Bij de Platen.
Wijnoogst In Italië. -
Italië is toch een gezegend land, niet alleen rijk in natuurschoon, maar ook in weelderige en overvloedige vruchten. Bijzonder de druif gedijt er als in weinig oorden der wereld. Onder zijn warme koesterende zon kent men geen slechte wijnjaren; goed wordt de wijn er altijd, al wisselt ook de hoeveelheid soms wat af. En daarom heeft de wijnoogst in Italië, vooral in de bloeiende landouwen van Toscane, het karakter van een vroolijk feest.
Daarheen verplaatst ons het tafereel op blz. 188; wij nemen hier deel aan den vroolijken oogst van een bijzonder voordeelig wijnjaar.
De wijnstok in Italië wordt een zware boom, dikwijls met een stam van een arm dik. De ranken worden niet, zooals in de Duitsche wijnbergen, tegen staken opgeleid, maar slingeren zich langs wilge- en moerbeiboomen - ranken van tachtig voet lengte zijn hier geen zeldzaamheid - of men laat ze prieëlen vormen door de vertakkingen over latwerk uit te breiden, dat op steenen palen rust. Daar kan de zon ongehinderd door spelen en ontwikkelt dan ook een groote kracht. Als de maand Augustus ten einde loopt, hangt alles vol met zware, bruin, groen of zwartblauw gekleurde trossen, waar de suiker om zoo te zeggen uitdruipt. In manden worden nu deze trossen bijeenverzameld en naar huis gehaald.
Onze gravure vertoont zulk een wingerdprieel waar de landlieden met den oogst bezig zijn, en op den voorgrond een drietal meisjes, die met druiven beladen korven huiswaarts voeren.
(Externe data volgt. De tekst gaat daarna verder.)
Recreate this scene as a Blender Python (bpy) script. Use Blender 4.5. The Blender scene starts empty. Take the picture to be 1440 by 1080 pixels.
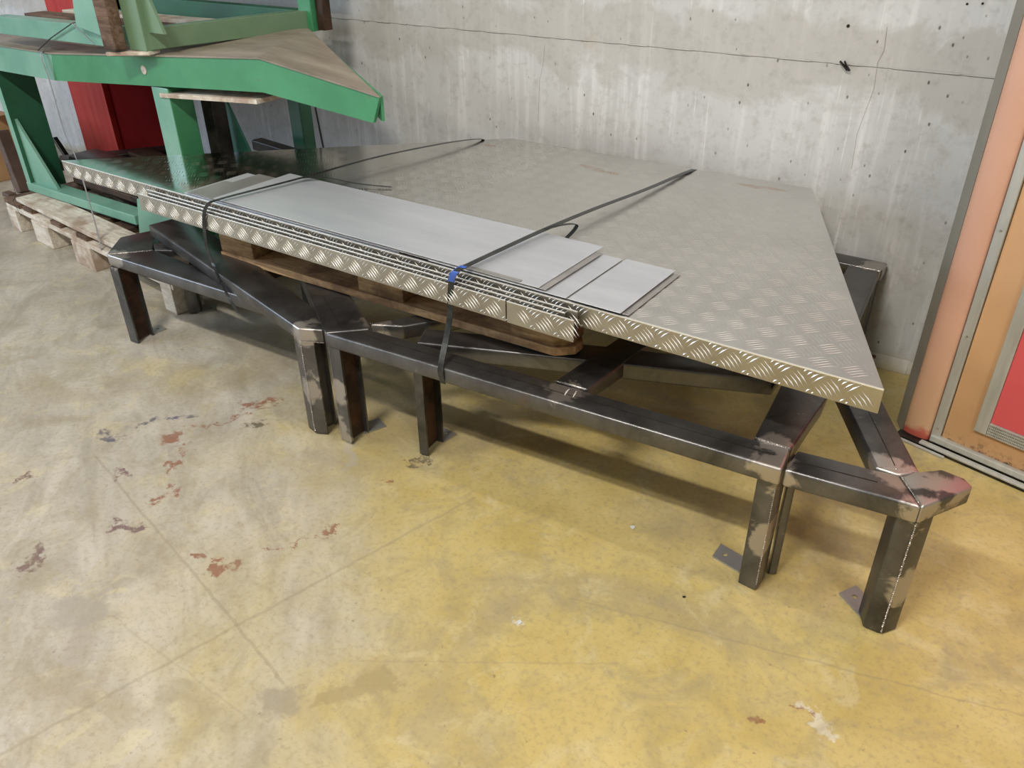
import bpy, bmesh, math, random
from mathutils import Vector, Matrix
random.seed(7)
C = bpy.context.scene.collection
scn = bpy.context.scene

# ---------------------------------------------------------------- camera
PITCH, ROLL, YAW = math.radians(31.153), math.radians(-0.6366), math.radians(-35.154)
cy, sy = math.cos(YAW), math.sin(YAW)
fw = Vector((sy*math.cos(PITCH), cy*math.cos(PITCH), -math.sin(PITCH)))
r0 = Vector((cy, -sy, 0)); u0 = r0.cross(fw)
rt = r0*math.cos(ROLL) + u0*math.sin(ROLL); up = -r0*math.sin(ROLL) + u0*math.cos(ROLL)
cam = bpy.data.objects.new('camera', bpy.data.cameras.new('camera')); C.objects.link(cam)
cam.data.sensor_width = 36; cam.data.lens = 36*1133.0/1440
M = Matrix((rt, up, -fw)).transposed().to_4x4(); M.translation = (0, 0, 1.3)
cam.matrix_world = M; cam.data.clip_start = 0.02
scn.camera = cam

# ---------------------------------------------------------------- light
w = bpy.data.worlds.new('world'); scn.world = w; w.use_nodes = True
w.node_tree.nodes['Background'].inputs[0].default_value = (0.80, 0.88, 1.0, 1)
w.node_tree.nodes['Background'].inputs[1].default_value = 0.25
scn.view_settings.view_transform = 'Standard'; scn.view_settings.look = 'None'
scn.view_settings.gamma = 1.0; scn.view_settings.exposure = 0.28
def area(name, loc, target, sx, sy_, power, col):
    l = bpy.data.lights.new(name, 'AREA'); l.shape = 'RECTANGLE'; l.size = sx; l.size_y = sy_
    l.energy = power; l.color = col
    o = bpy.data.objects.new(name, l); C.objects.link(o); o.location = loc
    o.rotation_euler = (Vector(target)-Vector(loc)).to_track_quat('-Z', 'Y').to_euler()
    return o
WARM = (1.0, 0.955, 0.89)
area('ceiling_strip_and_fill_light', (-1.0, -1.3, 4.1), (-1.0, -1.3, 0), 1.2, 0.12, 150, WARM)
area('ceiling_strip_and_fill_light', (2.4, -1.3, 4.1), (2.4, -1.3, 0), 1.2, 0.12, 85, WARM)
area('ceiling_strip_and_fill_light', (-4.6, -1.9, 4.1), (-4.6, -1.9, 0), 1.5, 0.16, 60, WARM)
area('ceiling_strip_and_fill_light', (1.2, 1.4, 4.1), (1.2, 1.4, 0), 1.5, 0.16, 38, WARM)
area('ceiling_strip_and_fill_light', (-1.0, -4.6, 4.1), (-1.0, -4.6, 0), 1.5, 0.16, 45, WARM)  # unseen strip added further front as fill for the back wall
area('daylight_window', (-7.6, -2.6, 2.2), (-2.5, 1.5, 0.4), 2.6, 2.0, 170, (0.66, 0.80, 1.0))

# ---------------------------------------------------------------- node helpers
class NT:
    def __init__(s, name):
        s.m = bpy.data.materials.new(name); s.m.use_nodes = True
        s.t = s.m.node_tree; s.b = s.t.nodes['Principled BSDF']
    def n(s, typ, **kw):
        x = s.t.nodes.new(typ)
        for k, v in kw.items():
            if k.startswith('i_'):
                key = k[2:]; key = int(key) if key.isdigit() else key.replace('_', ' ')
                if hasattr(v, 'bl_rna') and v.bl_rna.identifier.startswith('NodeSocket'): s.t.links.new(v, x.inputs[key])
                else: x.inputs[key].default_value = v
            else: setattr(x, k, v)
        return x
    def link(s, a, b): s.t.links.new(a, b)
    def pos(s):
        if not hasattr(s, '_p'): s._p = s.n('ShaderNodeNewGeometry').outputs['Position']
        return s._p
    def scaled(s, v, sc):
        return s.n('ShaderNodeVectorMath', operation='MULTIPLY', i_0=v, i_1=sc).outputs[0]
    def noise(s, scale, detail=4, rough=0.55, vec=None, dist=0.0):
        return s.n('ShaderNodeTexNoise', i_Vector=vec or s.pos(), i_Scale=scale, i_Detail=detail, i_Roughness=rough, i_Distortion=dist).outputs['Fac']
    def ramp(s, v, stops):
        r = s.n('ShaderNodeValToRGB', i_Fac=v); e = r.color_ramp.elements
        while len(e) < len(stops): e.new(0.5)
        for q, (p, c) in zip(e, stops):
            q.position = p; q.color = (c, c, c, 1) if isinstance(c, (int, float)) else (*c, 1)
        return r.outputs['Color']
    def math(s, op, a, b=0.0, clamp=False):
        return s.n('ShaderNodeMath', operation=op, i_0=a, i_1=b, use_clamp=clamp).outputs[0]
    def mix(s, f, a, b):
        x = s.t.nodes.new('ShaderNodeMix'); x.data_type = 'RGBA'
        for i, v in ((0, f), (6, a), (7, b)):
            if hasattr(v, 'bl_rna') and v.bl_rna.identifier.startswith('NodeSocket'): s.t.links.new(v, x.inputs[i])
            else: x.inputs[i].default_value = v if i == 0 else (*v, 1)
        return x.outputs[2]
    def dist(s, p, axes=(1, 1, 1), vec=None):
        d = s.n('ShaderNodeVectorMath', operation='SUBTRACT', i_0=vec or s.pos(), i_1=p).outputs[0]
        d = s.scaled(d, axes)
        return s.n('ShaderNodeVectorMath', operation='LENGTH', i_0=d).outputs['Value']
    def bump(s, h, strength=0.3, dist=0.003):
        b = s.n('ShaderNodeBump', i_Strength=strength, i_Distance=dist, i_Height=h); s.link(b.outputs[0], s.b.inputs['Normal'])
    def out(s, col=None, rough=None, metal=None, spec=None):
        for k, v in (('Base Color', col), ('Roughness', rough), ('Metallic', metal), ('Specular IOR Level', spec)):
            if v is None: continue
            if hasattr(v, 'bl_rna') and v.bl_rna.identifier.startswith('NodeSocket'): s.link(v, s.b.inputs[k])
            else: s.b.inputs[k].default_value = (*v, 1) if isinstance(v, tuple) else v
        return s.m

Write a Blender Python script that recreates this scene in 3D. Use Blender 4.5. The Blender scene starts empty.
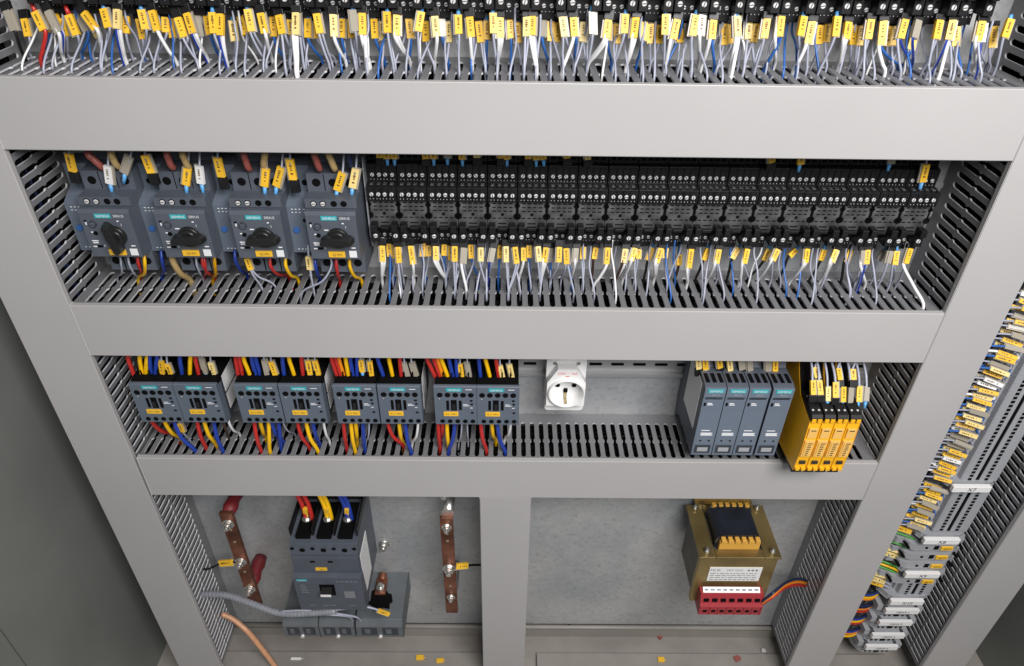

De landlieden in Toscane zijn groote, slanke, gebronsde mannen, dikwijls met fijne trekken, en de vrouwen kunnen soms op werkelijk klassieke schoonheid aanspraak maken. De meestal flink opgeschoten en evenredig ontwikkelde meisjes hebben blozende, zacht gevulde, lief ovale gezichten; het niet te hooge voorhoofd met de weelderige, gewoonlijk krullende haarlokken, de rechte, fijngevormde neus, de levenslustige roode mond en de donkere vurige, amandelvormige oogen, nu eens fluweelig zacht, dan weer glinsterend van levensmoed en levenslust, oefenen vooral op den toerist uit de noordelijke landen een groote bekoring uit. Vooral bezielen zij de kunstenaars tot menige bevallige schepping, zooals het tafereel in dit nummer alweer bewijst.